Building Capabilities

Structures and Supports, Building Organizational and Individual Capabilities for Roles

  1. Structures and Supports

Part of the process of operationalizing a complex collaboration is determining what type of ‘glue’ is needed to help the group work together make collective decisions, and to be the steward of the collective – a sort of ‘virtual organization’ that provides the structure and processes to help organizations make decisions along the process.

This ‘glue’ can take a variety of forms, depending on the complexity of the project and process required.  Through the toolkit, this was called ‘Secretariat’ to allow for choice of the most appropriate structure and function, and whether different functions would be undertaken by different members of the collaborative, or contracted out.  

The Secretariat function(s) have been developed and described in different ways, e.g,  Backbone organization for Collective Impact , Network Administration Office for Inter-organizational networks, Secretariat.  The term ‘Secretariat’ is used in this toolkit as a generic term, each Regional Hub will benefit by making a purposeful decision on the level and type of support structure they need, in different parts of their work (i.e. a particular working group might need a different level and type of support than others)
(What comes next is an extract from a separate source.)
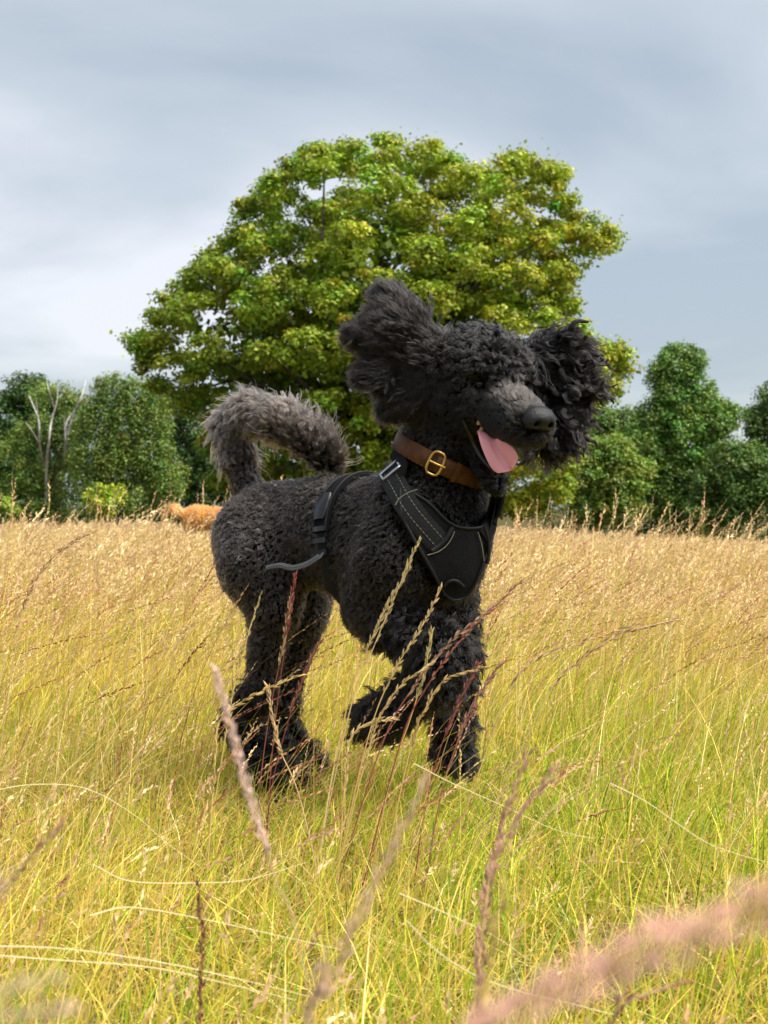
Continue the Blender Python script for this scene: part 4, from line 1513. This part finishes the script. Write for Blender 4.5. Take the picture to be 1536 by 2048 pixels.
gm = green_blades(0.75, 4.6, 7600, 0.06, 0.20, 0.0029, 3)
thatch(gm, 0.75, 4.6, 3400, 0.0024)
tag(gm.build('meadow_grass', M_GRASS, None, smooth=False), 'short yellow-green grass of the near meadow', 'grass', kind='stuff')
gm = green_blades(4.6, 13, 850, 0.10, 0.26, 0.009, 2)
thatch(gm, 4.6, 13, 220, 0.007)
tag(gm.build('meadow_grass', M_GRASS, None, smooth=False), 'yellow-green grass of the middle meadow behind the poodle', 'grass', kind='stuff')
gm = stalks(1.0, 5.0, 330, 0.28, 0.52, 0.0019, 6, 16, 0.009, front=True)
x, y = scatter(1.1, 6.0, 260)            # long bare stems at all angles
ok = (np.abs(x) > 0.42) | (y > 2.9) | (rng.random(len(x)) < 0.25)
x, y = x[ok], y[ok]
n = len(x)
c = pick(n, STRAW + [(0.5, 0.24, 0.14)], [3, 2, 1, 3, 0.8])
blades(gm, x, y, rng.uniform(0.22, 0.5, n) * np.interp(y, [1.0, 2.4, 3.2], [0.6, 0.75, 1.0]), rng.normal(size=n) * 1.0, np.clip(rng.normal(size=n) * 0.5 + 0.7, 0, 2.2), rng.uniform(0.0012, 0.0022, n), c * 0.9, c, 6)
tag(gm.build('seeding_grass', M_STRAW, None, smooth=False), 'yellow seeding grass stalks leaning in the wind around the poodle', 'grass', kind='stuff')
gm = stalks(5.0, 15, 340, 0.26, 0.47, 0.0042, 4, 7, 0.022)
tag(gm.build('seeding_grass', M_STRAW, None, smooth=False), 'tan seeding grass stalks of the middle meadow', 'grass', kind='stuff')
gm = stalks(15, 23, 75, 0.28, 0.48, 0.010, 2, 5, 0.042, margin=3.5)
tag(gm.build('seeding_grass', M_STRAW, None, smooth=False), 'golden seeding grass along the rise of the meadow', 'grass', kind='stuff')
gm = stalks(23, 57, 16, 0.32, 0.55, 0.02, 2, 3, 0.12, margin=6)
tag(gm.build('seeding_grass', M_STRAW, None, smooth=False), 'pinkish tan seeding grass of the far meadow up to the trees', 'grass', kind='stuff')

gm = stalks(4.0, 11, 16, 0.55, 0.80, 0.0032, 6, 18, 0.020)
tag(gm.build('seeding_grass', M_STRAW, None, smooth=False), 'taller scattered seed stalks rising over the meadow against the trees', 'grass', kind='stuff')

# slender red-brown heads bowing to the right, and thicker knots of stalks round the legs


def slender(x, y, hmin, hmax, lean0, cols, w=0.0017, nsp=30, hs=0.0085, frac=0.3):
    n = len(x)
    h = rng.uniform(hmin, hmax, n)
    mb = MB()
    c = pick(n, [(0.74, 0.54, 0.14), (0.42, 0.17, 0.10), (0.70, 0.46, 0.2)], [3, 1.5, 1.5])
    C = blades(mb, x, y, h, rng.normal(size=n) * 0.35, np.clip(rng.normal(size=n) * 0.3 + lean0, 0.1, 1.6), w * rng.uniform(0.8, 1.2, n), c * 0.9, c, 10)
    heads(mb, C, h, nsp, frac, hs * rng.uniform(0.8, 1.3, n), pick(n, cols, np.ones(len(cols))), 0.22)
    return mb


REDS = [(0.46, 0.20, 0.12), (0.58, 0.33, 0.17), (0.38, 0.15, 0.11), (0.70, 0.46, 0.24)]
x, y = scatter(2.7, 6.5, 62)
ok = (y > 3.2) | (np.abs(x) > 0.42)
x, y = x[ok], y[ok]
gm = slender(x, y, 0.34, 0.58, 0.8, REDS, w=0.002, hs=0.010)
tag(gm.build('bowing_grass', M_STRAW, None, smooth=False), 'slender red-brown seed heads bowing right in the meadow beside the poodle', 'grass', kind='stuff')
px1 = np.concatenate([rng.uniform(400, 640, 26), rng.uniform(690, 960, 34), rng.uniform(960, 1400, 14), rng.uniform(60, 400, 10)])
y = rng.uniform(1.95, 2.35, len(px1))
gm = slender((px1 - 768) / F * y - 0.08, y, 0.20, 0.40, 0.55, REDS[:2] + [(0.78, 0.58, 0.32), (0.72, 0.44, 0.32)], hs=0.008)
x, y = scatter(1.05, 2.1, 70)
n = len(x)
c = pick(n, [(0.80, 0.56, 0.12), (0.74, 0.48, 0.14), (0.66, 0.56, 0.1)], [3, 2, 2])
blades(gm, x, y, rng.uniform(0.14, 0.30, n), rng.normal(size=n) * 0.5, np.clip(rng.normal(size=n) * 0.25 + 0.3, 0, 1), rng.uniform(0.0016, 0.0030, n), c * 0.85, c, 6)
tag(gm.build('leg_high_grass', M_STRAW, None, smooth=False), 'knots of seed stalks standing around and before the poodle\'s legs', 'grass', kind='stuff')

# ------------------------------------------------------------------ single stalks that stand out


def stalk(pts, Y, label, stem_c, head_c, r=0.0010, hfrac=0.3, hw=0.004, hl=0.008, nh=60, group=None, droop=None, dY=0.0, ground=True, name='grass_stalk', tip_r=0.5):
    """pts: picture points from low to tip"""
    m_ = len(pts)
    P = [Q(a, b, Y + dY * i / max(m_ - 1, 1)) for i, (a, b) in enumerate(pts)]
    if ground:
        d = P[0] - P[1]
        base = P[0] + d / max(-d[2], 1e-3) * (P[0][2] - zg(P[0][0], P[0][1])) * np.array([0.6, 0.6, 1.0]) if d[2] < -0.005 else np.array([P[0][0] - 0.03, P[0][1], 0])
        base[2] = zg(base[0], base[1]) - 0.01
        P = [base] + P
    pth = bez(P, 40)
    o = empty(name, P[0])
    tag(o, label, 'grass stalk', group)
    mb = MB()
    tube(mb, pth, np.linspace(r, r * tip_r, 40), 6, np.array(stem_c))
    mb.build('stem', M_STRAW, o)
    if nh:
        seg = np.concatenate([[0], np.cumsum(np.linalg.norm(np.diff(pth, axis=0), axis=1))])
        hlen = hfrac if hfrac > 1 else hfrac * seg[-1]
        mb = MB()
        u = seg[-1] - hlen * np.linspace(0, 1, nh) * 0.98
        pos = np.stack([np.interp(u, seg, pth[:, i]) for i in range(3)], 1)
        tn_ = unit(np.stack([np.interp(u, seg, np.gradient(pth[:, i])) for i in range(3)], 1))
        env = np.sin(np.clip(np.linspace(0.1, 1, nh), 0, 1) * math.pi * 0.92) ** 0.7
        for j in range(nh):
            sdv = unit(np.cross(tn_[j], rng.normal(size=3)))
            a = pos[j] + sdv * hw * env[j] * rng.uniform(0.2, 1)
            d = unit(tn_[j] + sdv * 0.35)
            L_ = hl * rng.uniform(0.7, 1.25)
            tube(mb, np.stack([a, a + d * L_ * 0.4, a + d * L_]), np.array([0.25, 1, 0.15]) * L_ * 0.16, 4, np.array(head_c) * math.exp(rng.normal() * 0.18))
        mb.build('seed_head', M_STRAW, o)
    return o


PINK, TAN, RED, PALE, GOLD = (0.68, 0.38, 0.30), (0.72, 0.52, 0.28), (0.26, 0.08, 0.06), (0.85, 0.76, 0.45), (0.74, 0.54, 0.2)
# out-of-focus heads close to the lens
stalk([(1720, 2300), (1650, 1900), (1560, 1815), (1400, 1850), (1220, 1930), (1060, 2010), (960, 2060)], 0.21, 'big blurred pink seed head across the lower right corner', GOLD, (0.78, 0.46, 0.37), 0.0006, 0.55, 0.0062, 0.0036, 1300)
stalk([(620, 2000), (550, 1760), (508, 1620), (470, 1490), (432, 1340)], 0.72, 'pale pink seed head leaning left, blurred in front of the hind paws', TAN, (0.88, 0.64, 0.55), 0.0006, 0.19, 0.0024, 0.0045, 130)
stalk([(-90, 1950), (-30, 1830), (40, 1740), (125, 1645)], 0.8, 'blurred brown seed head at the left edge below the hind legs', TAN, (0.52, 0.3, 0.2), 0.0009, 0.45, 0.0026, 0.005, 120)
stalk([(-200, 2150), (-120, 2010), (-20, 1990), (60, 1965), (120, 1955)], 0.26, 'pale cream blurred seed head low at the left edge', PALE, (0.78, 0.64, 0.38), 0.0005, 0.5, 0.0036, 0.003, 460)
stalk([(-200, 2200), (-100, 2050), (0, 2035), (80, 2025), (150, 2018)], 0.26, 'dull pink blurred seed head in the bottom left corner', PALE, (0.64, 0.46, 0.36), 0.0005, 0.5, 0.0032, 0.003, 420)
stalk([(600, 2100), (650, 1990), (725, 1820), (800, 1670), (850, 1570)], 0.55, 'tall blurred tan seed head rising from the bottom middle', TAN, (0.78, 0.56, 0.38), 0.0009, 0.5, 0.0030, 0.005, 190)
stalk([(960, 1900), (990, 1730), (1050, 1620), (1112, 1535)], 1.0, 'dusty pink seed head leaning right below the raised front paw', TAN, PINK, 0.0009, 0.5, 0.0035, 0.008, 80)
stalk([(970, 1850), (985, 1740), (1010, 1640), (1055, 1510)], 1.05, 'brown seed head just left of the dusty pink one', TAN, (0.55, 0.31, 0.22), 0.0009, 0.5, 0.003, 0.008, 80)
stalk([(402, 1955), (404, 1890), (400, 1820), (397, 1768)], 1.15, 'dark red upright seed head below the hind paws', (0.40, 0.2, 0.1), (0.22, 0.07, 0.06), 0.0009, 0.55, 0.0022, 0.007, 60)
stalk([(1210, 2100), (1255, 2010), (1310, 1985), (1370, 1965)], 0.8, 'small red seed head under the big blurred pink one', TAN, (0.42, 0.18, 0.13), 0.0008, 0.5, 0.0022, 0.006, 60)
stalk([(990, 2200), (965, 2040), (985, 1900), (1010, 1780)], 0.5, 'blurred yellow stem standing at the bottom right of centre', (0.62, 0.46, 0.14), GOLD, 0.0011, 0.2, 0.0015, 0.006, 24)

# long pale straws lying over the sward
for nm, pts, Y, lab in (
        ('a', [(-60, 1590), (60, 1570), (170, 1578), (270, 1630), (330, 1680), (400, 1732)], 1.75, 'long pale straw arching over the grass at the left edge below the hind legs'),
        ('b', [(182, 1732), (260, 1758), (400, 1771), (500, 1760), (610, 1725)], 1.45, 'pale straw sagging in a shallow curve below the hind paws'),
        ('c', [(180, 1830), (260, 1814), (400, 1838), (540, 1868), (680, 1902)], 1.3, 'pale straw sloping down right below the sagging straw'),
        ('d', [(-60, 1898), (120, 1902), (320, 1930), (480, 1960), (650, 2002)], 1.2, 'longest pale straw low across the bottom left, upper of a pair'),
        ('e', [(-60, 1912), (120, 1918), (300, 1938), (450, 1966), (590, 2008)], 1.22, 'pale straw just under the longest one at the bottom left, lower of the pair'),
        ('f', [(826, 1528), (900, 1568), (1010, 1615), (1100, 1655), (1185, 1680)], 1.7, 'straight pale straw lying below the far front paw'),
        ('g', [(1222, 1566), (1300, 1610), (1400, 1680), (1470, 1708), (1560, 1730)], 1.55, 'pale straw bending towards the right edge'),
        ('h', [(795, 1790), (900, 1826), (1000, 1880), (1060, 1920)], 1.3, 'short pale straw right of the tall blurred tan seed head'),
        ('i', [(810, 1840), (880, 1910), (960, 1960), (1080, 1990), (1240, 2030)], 1.1, 'pale straw running towards the bottom right under the big pink head')):
    jit = rng.normal(size=(len(pts), 2)) * 3.0
    stalk([(a + q[0], b + q[1]) for (a, b), q in zip(pts, jit)], Y, lab, PALE, PALE, 0.0007, 0.1, 0.001, 0.005, 0, ground=False, name='dry_straw', tip_r=0.45, dY=0.12)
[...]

The basic Functions of a Secretariat are:

  • Administrative, logistical, and personnel, finance, information systems
  • Decision support (e.g. gathering and compiling information and opinions from the group to support planning, illuminating the terrain, measurement etc)
  • Dynamic Process Design approach to group facilitation, mediation to support the collaborative’s sense-making and decision-making.
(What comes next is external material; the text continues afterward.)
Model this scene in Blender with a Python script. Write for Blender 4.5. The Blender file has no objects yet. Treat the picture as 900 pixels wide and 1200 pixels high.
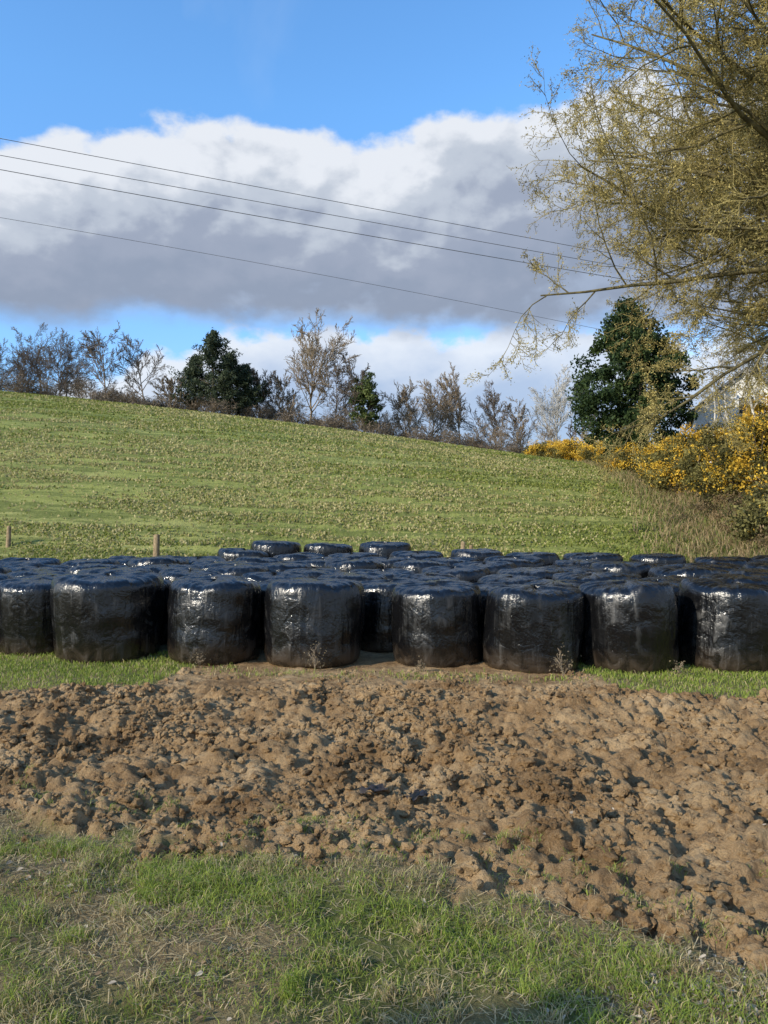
import bpy, math, numpy as np
from mathutils import Vector
rng = np.random.default_rng(7)
scene = bpy.context.scene
scene.view_settings.view_transform = 'Standard'
scene.view_settings.look = 'None'
scene.view_settings.exposure = 0

# ------------------------------------------------------------------ noise
def _h(ix, iy, iz, seed):
    n = (ix.astype(np.int64)*73856093) ^ (iy.astype(np.int64)*19349663) ^ (iz.astype(np.int64)*83492791) ^ (seed*2654435)
    n = (n ^ (n >> 13)) * 1274126177 & 0x7fffffff
    n = (n ^ (n >> 16)) * 668265263 & 0x7fffffff
    return ((n ^ (n >> 15)) & 0xffff) / 65535.0
def vnoise(x, y, z=None, seed=0):
    x = np.asarray(x, float); y = np.asarray(y, float)
    if z is None:
        xi = np.floor(x); yi = np.floor(y); fx = x-xi; fy = y-yi
        fx = fx*fx*(3-2*fx); fy = fy*fy*(3-2*fy); o = np.zeros_like(xi)
        a = _h(xi, yi, o, seed); b = _h(xi+1, yi, o, seed); c = _h(xi, yi+1, o, seed); d = _h(xi+1, yi+1, o, seed)
        return (a*(1-fx)+b*fx)*(1-fy)+(c*(1-fx)+d*fx)*fy
    xi = np.floor(x); yi = np.floor(y); zi = np.floor(z)
    fx = x-xi; fy = y-yi; fz = z-zi
    fx = fx*fx*(3-2*fx); fy = fy*fy*(3-2*fy); fz = fz*fz*(3-2*fz)
    r = 0
    for dz in (0, 1):
        a = _h(xi, yi, zi+dz, seed); b = _h(xi+1, yi, zi+dz, seed); c = _h(xi, yi+1, zi+dz, seed); d = _h(xi+1, yi+1, zi+dz, seed)
        v = (a*(1-fx)+b*fx)*(1-fy)+(c*(1-fx)+d*fx)*fy
        r = r + v*(fz if dz else 1-fz)
    return r
def fbm(x, y, seed=0, oct=4):
    r = 0; a = .5; t = 0
    for i in range(oct):
        r = r + a*vnoise(x*2**i+i*17.3, y*2**i-i*9.1, seed=seed+i); t += a; a *= .5
    return r/t
def clod(x, y, cell, seed, keep=1.0):
    """field of rounded lumps, returns 0..1"""
    gx = np.floor(x/cell); gy = np.floor(y/cell); best = np.zeros_like(x)
    z = np.zeros_like(gx)
    for i in (-1, 0, 1):
        for j in (-1, 0, 1):
            cx = gx+i; cy = gy+j
            px = (cx+_h(cx, cy, z, seed))*cell; py = (cy+_h(cx, cy, z, seed+1))*cell
            rr = cell*(.4+.5*_h(cx, cy, z, seed+2)); k = _h(cx, cy, z, seed+3)
            d2 = ((x-px)**2+(y-py)**2)/rr**2
            v = np.sqrt(np.clip(1-d2, 0, 1))*rr/cell*(k < keep)
            best = np.maximum(best, v)
    return best
def sstep(a, b, x):
    t = np.clip((x-a)/(b-a), 0, 1); return t*t*(3-2*t)

# ------------------------------------------------------------------ mesh helper
def mk(name, V, F, col=None, mat=None, smooth=False, link=True):
    V = np.asarray(V, np.float32); F = np.asarray(F, np.int32)
    me = bpy.data.meshes.new(name); m, k = F.shape
    me.vertices.add(len(V)); me.vertices.foreach_set('co', V.ravel())
    me.loops.add(m*k); me.loops.foreach_set('vertex_index', F.ravel())
    me.polygons.add(m); me.polygons.foreach_set('loop_start', np.arange(m, dtype=np.int32)*k)
    me.update(calc_edges=True)
    me.polygons.foreach_set('use_smooth', np.full(m, smooth))
    if col is not None:
        c = np.ones((len(V), 4), np.float32); c[:, :col.shape[1]] = col
        at = me.color_attributes.new('Col', 'FLOAT_COLOR', 'POINT'); at.data.foreach_set('color', c.ravel())
    if mat: me.materials.append(mat)
    if not link: return me
    ob = bpy.data.objects.new(name, me); scene.collection.objects.link(ob); return ob
def place(name, me, loc, rot=0, s=1.0, parent=None):
    ob = bpy.data.objects.new(name, me); scene.collection.objects.link(ob)
    ob.location = loc; ob.rotation_euler = (0, 0, rot)
    ob.scale = s if hasattr(s, '__len__') else (s, s, s)
    if parent: ob.parent = parent
    return ob

# ------------------------------------------------------------------ terrain
def Hx(x):
    x = np.clip(x, -60, 60)
    return np.maximum(9-.13*x-.0007*x*x, 3.0)
def edge_x(y):   # right-hand hedge line of the field
    return np.interp(y, [5, 14, 20, 30, 45, 60, 90], [9.5, 9.0, 8.8, 11.8, 14.8, 17, 22])
def height(x, y):
    x = np.asarray(x, float); y = np.asarray(y, float)
    t = y-18.5; ts = .5*(t+np.sqrt(t*t+4.0)); s = np.clip(ts/42, 0, 1.75)
    z = Hx(x)*(1.4*s-.4*s*s)
    z = z-np.clip(y-95, 0, 900)*.03
    b = sstep(-.3, 4, x-edge_x(y))*sstep(12, 22, y)*(1-sstep(70, 95, y))
    z = z+1.5*b
    return z
def ylow(x): return np.interp(x, [-4, -2.6, -1.9, -1.2, -.6, 0, .7, 1.3, 2.2, 4], [5.8, 5.3, 5.15, 4.8, 4.6, 4.5, 4.2, 3.95, 3.75, 3.5])
def yhigh(x): return np.interp(x, [-8, -5, -2.9, -2.3, 2.4, 2.9, 4.3, 7], [9.4, 9.5, 9.6, 13, 13, 9.3, 8.75, 8.5])
def soilmask(x, y):
    w = (fbm(x*1.6, y*1.6, 31, 4)-.5)*1.7+(fbm(x*6, y*6, 36, 3)-.5)*.9
    a = sstep(-.25, .25, y-ylow(x)+w*1.0)
    b = sstep(-.25, .25, yhigh(x)-y+w*.5)
    m = a*b
    m = m*sstep(-9, -8, x)*(1-sstep(8, 9, x))
    return m
def micro(x, y, m):
    """fine relief: clods on soil, tussocks on grass"""
    rough = m*(1-.85*sstep(9.0, 10.0, y))
    near = (y < 14)
    wx = x+.10*(fbm(x*5, y*5, 3, 3)-.5); wy = y+.10*(fbm(x*5, y*5, 8, 3)-.5)
    c = .075*clod(wx, wy, .34, 11, .5)+.095*clod(wx, wy, .17, 21, .75)+.07*clod(wx+.03*(vnoise(x*30, y*30, seed=4)-.5), wy, .085, 41, .8)
    c = c*(.4+1.0*fbm(x*.9+5, y*.9, 77, 3))-.075
    c = c+.065*(fbm(x*9, y*9, 51, 5)-.5)+.07*(fbm(x*1.4, y*2.0, 58, 3)-.5)
    for (gx, gy, a, sx, sy) in [(2.4, 8.3, .16, 1.0, .35), (-.75, 7.0, .12, .4, .3), (.25, 6.55, -.17, .42, .3), (.75, 6.9, .08, .3, .25), (2.2, 6.1, -.12, .45, .3), (1.5, 6.5, .10, .4, .3), (-2.3, 7.1, -.08, .6, .3), (.2, 8.9, .08, .5, .25), (-1.3, 5.9, .05, .5, .2), (1.2, 7.7, -.1, .35, .3), (3.3, 7.2, .08, .5, .3), (-1.0, 8.1, -.1, .5, .25), (.9, 8.2, .08, .3, .2)]:
        c = c+a*np.exp(-((x-gx)/sx)**2-((y-gy)/sy)**2)
    g = .10*(fbm(x*1.8, y*1.8, 61, 3)-.5)+.055*(fbm(x*7, y*7, 66, 3)-.5)
    return rough*c+(1-rough)*g*np.where(y > 19, 1.4, np.where(near & (y > 9.0), .5, 1))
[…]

Some or all of these functions can be provided by members of the collaboration itself, but as a collaboration moves to the right in the Inter-organization Collaboration Continuum,  there is more need for participants to be deeply confident in the facilitator’s neutrality, and able to help the group ‘hear, understand and respect’ each participant’s contribution.

The ‘organizational’ functions of governance, management and service delivery required of a multi-organization collaboration are usually structured by committees and working groups. These require clear terms of reference and agreements on roles and responsibilities by all members of the collaborative. Project Charters need to align with the nature of the project – those with a low need for navigating uncertainty can use conventional specified milestones, deliverables etc, but those projects which will require

b) Building Organizational and Individual Capabilities for Roles

A critical aspect of a collaborative’s ‘structures and supports’ are the capabilities of all the collaborators, as well as the Secretariat.

As well as the capabilities that the organizations and individuals bring to the collaboration, there will be lots of opportunity to use the experience to build additional expertise, or new capabilities, especially in the ability to navigate ambiguity, volatility and uncertainty in a group.  Awareness of self and others, non-violent communication and ‘bricoleur’/ creative crafting of new ideas will be invaluable skills to have and develop further.

As the desired level of collaboration moves to the right in the Inter-organization Collaboration Continuum, the need for more sophisticated levels of capabilities is required of everyone.

This is especially needed in the Secretariat where there is variable capability across the collaborative’s membership, which will be the case with Regional Hubs.

In a complex collaboration it is especially important for representatives on the Coordinating Committee to be clear about their relative roles. They have BOTH a role in representing their organization, perhaps their sector, AND a leadership role acting for the whole region. This will place them in conflict unless the group agrees to work for BOTH / AND strategies. Supports for this approach come from multiple directions:

  • Clarifying the rules of consensus decision making
  • Members believing there will be strategies that enable mutual gain – that Both/And is possible although it may require considering other strategies than an initial position
  • Growing the level of trust in the group so that individual members are comfortable in raising requirements from their organization, so that the group can widen the solution space to find strategies that provide mutual gain.